# Prompt
Copy each line in the data that includes the word "pixels".

--- Start Supplied data ---

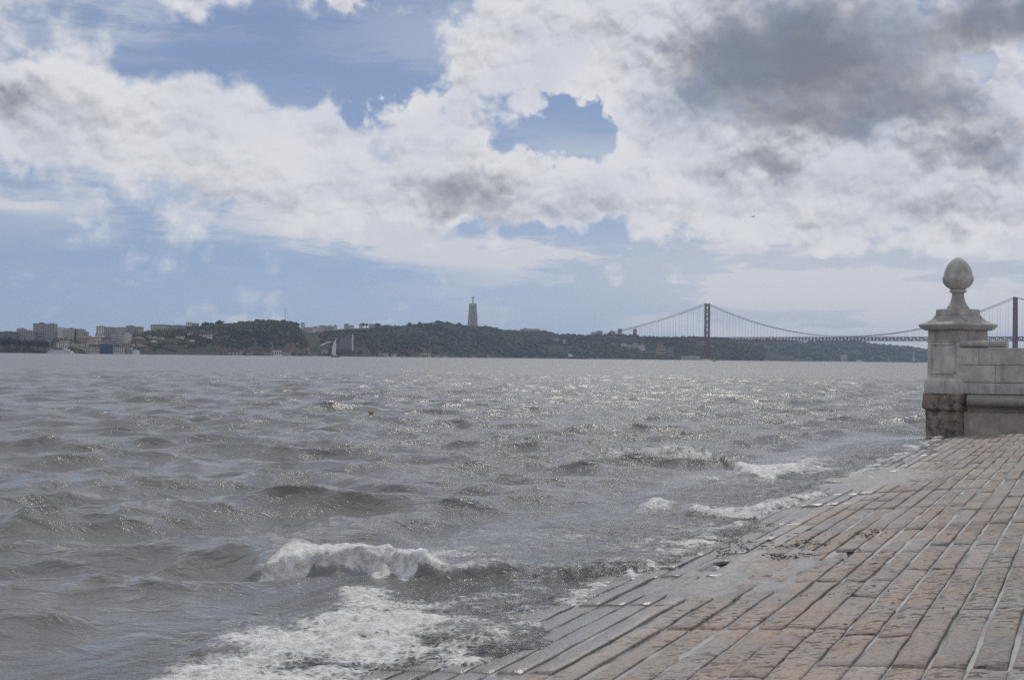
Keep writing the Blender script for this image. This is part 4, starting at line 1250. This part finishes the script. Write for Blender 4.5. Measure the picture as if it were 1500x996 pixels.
TONE = {'cream': 'cream', 'white': 'white', 'grey': 'grey', 'stone': 'brown stone', 'pink': 'pink'}
for yb_, rown in ((500, 'upper'), (506, 'lower')):
    px = 84.0 if rown == 'upper' else 66.0
    k = 0
    while px < 232:
        w_ = rs.uniform(6, 12); wl_ = rs.choice(['cream', 'white', 'grey', 'stone', 'pink', 'cream', 'stone'])
        yb = yb_ + rs.uniform(-2.0, 2.0)
        bld('house', 'small %s house, %s from the left in the %s row of the left town' % (TONE[wl_], ORD[k], rown), px, px + w_, yb - rs.uniform(4, 7.0), yb, 2400, wl_, rs.choice(['hip', 'gable', 'flat', 'flat']), rs.choice(['roof', 'groof', 'stone']), fl=2, nw=max(2, int(w_ / 3)), group='small houses of the left riverside town', sink=14)
        px += w_ + rs.uniform(0.4, 3.0); k += 1
bld('quay_wall', 'long stone quay wall along the foot of the left town', 190, 318, 515.5, 521.5, 2440, 'stone', 'flat', 'stone', cat='wall', yaw=math.radians(6), depth=8)
# low waterfront sheds below the cliff
ws = [(318, 330, 512.0, 'stone'), (330.5, 352, 514, 'cream'), (352.5, 357, 513, 'stone'), (357.5, 369, 514.5, 'pink'), (369.5, 384, 515, 'stone'), (384.5, 398, 514.5, 'pink'),
      (398.5, 411, 513, 'white'), (411.5, 424, 514.5, 'cream'), (424.5, 436, 515.5, 'stone'), (436.5, 452, 516.5, 'stone')]
wl = ['brown gabled shed at the left end of the sheds under the cliff', 'long cream shed second from the left under the cliff', 'narrow stone shed between cream and pink sheds', 'pink walled shed left of centre under the cliff', 'brown stone shed in the middle under the cliff',
      'second pink shed under the cliff', 'white fronted shed under the cliff', 'cream shed right of the white fronted shed', 'stone shed near the right end under the cliff', 'low stone shed at the very right end under the cliff']
for (x0_, x1_, yt, wm), lb in zip(ws, wl):
    bld('warehouse', lb, x0_, x1_, yt, 521.3, float(shore_Y(x0_)) + 12, wm, 'gable' if wm != 'white' else 'flat', 'roof', fl=1, nw=4, cat='warehouse', group='sheds along the foot of the cliff')
# gap town
bld('apartment_block', 'pale tower block beside the cliff edge', 440.5, 446, 472.3, 484, 3350, 'white', fl=6, nw=3)
gt = [(446, 456, 479.5, 486, 'cream'), (456.5, 466, 477.5, 485, 'white'), (466.5, 476, 476.6, 483, 'cream'), (476.5, 488, 476.3, 483, 'pink'), (488.5, 493, 475.3, 483, 'white'), (504, 510, 474, 482, 'cream'), (510.5, 518, 475.5, 482, 'white'),
      (526, 530.5, 473.3, 481, 'white'), (540, 548, 474.5, 480, 'cream'), (450, 462, 485.5, 492, 'white'), (462.5, 474, 484, 490, 'pink'), (458, 472, 490, 496, 'cream')]
gl_ = ['cream house on ridge next to the pale tower block', 'white house second along the gap ridge', 'cream flats third along the gap ridge', 'pink roofed flats in the middle of the gap ridge', 'narrow white block right of the pink flats',
       'cream block on the ridge above the lift tower', 'white block just right of the block above the lift tower', 'thin white block between two small ridge trees', 'cream house where the woods begin', 'white house with terracotta roof down in the gap',
       'pink house right of the white gap house', 'lowest cream house in the gap behind the cliff']
for (x0_, x1_, yt, yb, wm), lb in zip(gt, gl_):
    bld('house', lb, x0_, x1_, yt, yb, 3340 if yb < 484 else 3230, wm, 'hip' if wm in ('pink', 'white') else 'flat', 'roof', fl=3, nw=4, group='houses in the gap behind the cliff')
# lift tower with walkway
lt = empty('lift_tower', at(516.3, 519.5, 2990)); tag(lt, 'slim pale lift tower with high walkway against the cliff', 'tower')
hz_ = at(516, 489.5, 2990).z - at(516, 519.5, 2990).z
MB().box((0, 0, hz_ / 2 - 2), (2.6, 3.0, hz_ + 4)).build('shaft', MW['white'], lt)
MB().box((-25, 0, hz_ - 4.2), (48, 3.5, 1.2)).build('walkway', MW['stone'], lt)
MB().box((-25, -1.75, hz_ - 2.9), (48, 0.3, 1.3)).build('railing', MW['stone'], lt)
MB().box((0, 0, hz_ + 0.7), (3.6, 4.2, 1.0)).build('cabin_roof', MW['groof'], lt)
bld('retaining_wall', 'dark retaining wall filling the bay behind the lift tower', 497, 515, 494, 520, 3015, 'dark', 'flat', 'stone', cat='wall', depth=10)
pr = MB()
p1, p2 = at(470, 506, 3010), at(484, 500.5, 3040)
pr.tube([p1, (p1 + p2) / 2 + Vector((0, 0, .5)), p2], 1.6, 5)
o = pr.build('stair_ramp', MW['white']); tag(o, 'pale sloping stair ramp on the hillside left of the lift tower', 'stairs')
bld('house', 'small red roofed house behind the near sailing boat', 470, 479.5, 511, 521.5, 2960, 'white', 'hip', 'roof', fl=2, nw=3)
bld('house', 'tiny white hut beside the red roofed house', 480, 486, 516.5, 521.5, 2962, 'cream', 'gable', 'roof')
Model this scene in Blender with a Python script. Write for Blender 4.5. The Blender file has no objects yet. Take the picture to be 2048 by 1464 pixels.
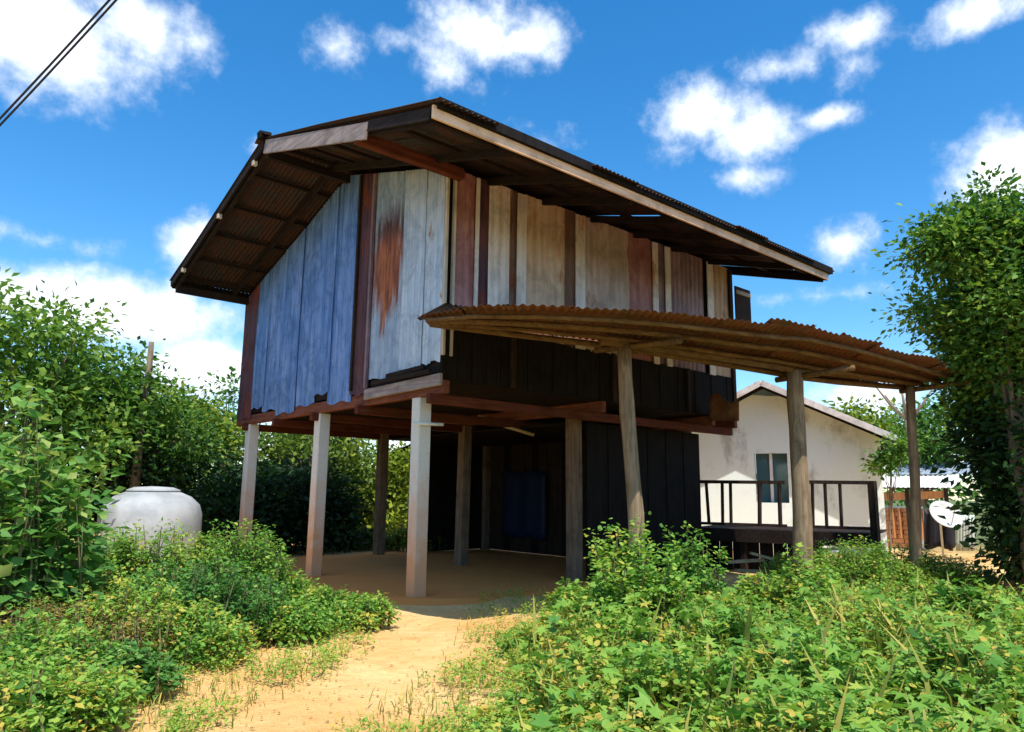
import bpy, math, random
import numpy as np
from mathutils import Vector, Matrix
random.seed(7)
RNG = np.random.default_rng(11)
SC = bpy.context.scene
COL = SC.collection

# ------------------------------------------------------------------ camera
CAM = np.array([-5.3399, -7.9923, 1.2998])
F, PITCH, YAW, ROLL = 1467.2, math.radians(9.855), math.radians(49.277), math.radians(0.7563)
fw = np.array([math.cos(YAW)*math.cos(PITCH), math.sin(YAW)*math.cos(PITCH), math.sin(PITCH)])
rt = np.cross(fw, [0, 0, 1]); rt /= np.linalg.norm(rt)
up = np.cross(rt, fw)
rt, up = rt*math.cos(ROLL)+up*math.sin(ROLL), -rt*math.sin(ROLL)+up*math.cos(ROLL)
cd = bpy.data.cameras.new('camera'); cam = bpy.data.objects.new('camera', cd); COL.objects.link(cam)
cd.sensor_width = 36; cd.lens = F/2048*36; cd.clip_end = 2000; cd.clip_start = .05
cam.matrix_world = Matrix(((rt[0], up[0], -fw[0], CAM[0]), (rt[1], up[1], -fw[1], CAM[1]), (rt[2], up[2], -fw[2], CAM[2]), (0, 0, 0, 1)))
SC.camera = cam

def ray(px, py): return fw*F + rt*(px-1024) - up*(py-732)
def at(px, py, D):                      # point seen at that pixel, D metres away over the ground
    d = ray(px, py); return CAM + d*(D/math.hypot(d[0], d[1]))
def onz(px, py, z):
    d = ray(px, py); return CAM + d*((z-CAM[2])/d[2])

# ------------------------------------------------------------------ sky, sun, exposure
SUN = Vector((-.17, -.50, 1)).normalized()
EL = math.asin(SUN.z); AZ = math.atan2(SUN.x, SUN.y)
W = bpy.data.worlds.new('World'); SC.world = W; W.use_nodes = True
nt = W.node_tree; nt.nodes.clear()
def nd(t, kind, **kw):
    n = t.nodes.new(kind)
    for k, v in kw.items():
        if k.startswith('i_'): n.inputs[k[2:].replace('_', ' ')].default_value = v
        else: setattr(n, k, v)
    return n
def mth(t, op, a, b=None, c=None, clamp=False):
    n = t.nodes.new('ShaderNodeMath'); n.operation = op; n.use_clamp = clamp
    for i, x in enumerate((a, b, c)):
        if x is None: continue
        if isinstance(x, (int, float)): n.inputs[i].default_value = x
        else: t.links.new(x, n.inputs[i])
    return n.outputs[0]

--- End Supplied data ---

# Full response
Keep writing the Blender script for this image. This is part 4, starting at line 1250. This part finishes the script. Write for Blender 4.5. Measure the picture as if it were 1500x996 pixels.
Model this scene in Blender with a Python script. Write for Blender 4.5. The Blender file has no objects yet. Take the picture to be 2048 by 1464 pixels.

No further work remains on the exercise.